A Different Concept For Building The Great Pyramid

By Michael A. Veegh, P.E. © 2007 - All rights reserved

Basic Technologies. The first concept of a 'roller' might have come to anybody who saw a rock, a fruit or a log roll down a hill, or a round bread basket for that matter. I am guessing that this realization predates any Egyptian construction and we will assume this simple technology of a 'roller' was available at that time. Also, the archeological record shows that the pottery wheel first appeared in Egypt around the time the Great Pyramid was built. We can tell this by looking at the clay artifacts and how they change from being hand-formed to near perfect figures of revolution.  Add to that the rope, from leather or some form of fiber, some copper tools and some basic carpentry skills and we have all the basic ingredients we need for erecting huge stone blocks to great heights.

Brain vs. Brawn. The prevailing concepts mostly revolve around heavy objects being pulled up gently sloping ramps, with dozens of workers pulling on ropes to overcome gravity and friction. That is a strikingly inefficient use of human capability once the door is opened for an altogether different approach.

What if all the workers took stairs to the top level of the pyramid-in-progress and then rode an 'elevator' back down? Every time a worker returned to ground level, a simple mechanism of rope, pulley and frame could raise a weight to the top of the pyramid at the same time. This weight would be less than the weight of the worker, because of inefficiencies in the mechanism and because of the need for a net driving force. Half the worker's weight might be a reasonable number. Let's assume a typical worker weighs 160lbs (72kg). Would you rather carry or drag 80lbs (36kg) to the top of the pyramid and then walk back down, or would you prefer to walk up the stairs with nothing but the clothes on your back and then take an elevator back down? The net result would be the same: 80 lbs have been brought to the top of the pyramid. Clearly, walking up empty-handed and riding the elevator down sounds more appealing. Of course, those who feel up to it can carry material on the way up, to improve the efficiency of the operation.
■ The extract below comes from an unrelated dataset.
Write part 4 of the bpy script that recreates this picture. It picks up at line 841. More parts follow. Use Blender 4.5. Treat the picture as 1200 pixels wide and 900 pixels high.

The crux of the matter.  Use the worker's potential energy (weight at a height) rather than the energy in his arms and legs to do work. Historically, we are better hikers than mules. Anybody can contribute to the project, men, women and children. This effectively doubles the size of the potential work force.

Once this mental step is made, to view the whole process as a 'discretization' of the load to be raised, any weight can be lifted by cumulative effort over a period of time.

When looked at in this way, building and removing large external ramps is a huge waste of time and effort.

Basically, the energy required to erect the pyramid is the energy required to raise the mass of the entire pyramid from ground level to its center of gravity, plus some allowances for inefficiencies.

Essentially, we are dividing the workforce into a small pool of skilled construction people (engineers, surveyors and whip-crackers) and a much larger pool of unskilled "hikers", acting as human power generators and batteries. Once the project is seen as an energy problem, having any worker walk back down the pyramid, and thereby waste his hard-earned potential energy, is an inexcusable engineering mistake. His potential energy should be transferred to a building block instead. Keep in mind that anywhere from 20,000 to 100,000 people were supposedly involved in this project, not all erecting blocks of course.

Option 2

Having 63 people ride down an elevator all at once to raise one block is quite risky. Therefore, as a second option, workers can ride down in smaller groups or even individually to raise smaller loads. These smaller loads, once on top, can be used to raise one large ( 2.5 ton) block, without exposing 63 people to one big hazardous lift. But, the efficiency of the operation suffers. If the workers bring up smaller stones first with which to raise one large block, then we lose 50% of the available potential energy twice to friction in the elevator. Therefore, a total of 126 trips to the top would be required. That would double the project cost and duration, which is now directly a function of the friction losses in the elevator. Notice how important the friction in the system has become. If ever there was a pressing need for improved technology, this was the time. Cut the friction in half and bring the project time and cost down by a similar amount.

The Elevator.  Perhaps the simplest form of elevator (energy-exchanger) would be a rope thrown over a log supported by two A-frames, with a basket suspended on each side of the log. Friction between the rope and the log is a problem. Add some olive oil or animal fat for lubrication. Better yet, wrap the log with a copper strip, then add the lubricant. However, the rope keeps soaking up the lubricant in large quantities, so add a second copper strip over the first one, connect its ends and apply lubricant between the first and second strip. The rope stays clean and the friction is much less. The first friction bearing is born and the wheel and sheave are not far behind. If we accept the presence of a form of wheel in this society, as supported by the pottery artifacts from that time, then a fairly efficient elevator would be possible. Now add to that some rollers, again in the form of logs, and the large stone blocks can be moved into the pyramid horizontally, below the elevator, and then raised to the current construction level. Going one step further, by adding a second sheave at the bottom of the elevator, the elevator can also be used for dragging the blocks horizontally into the pyramid.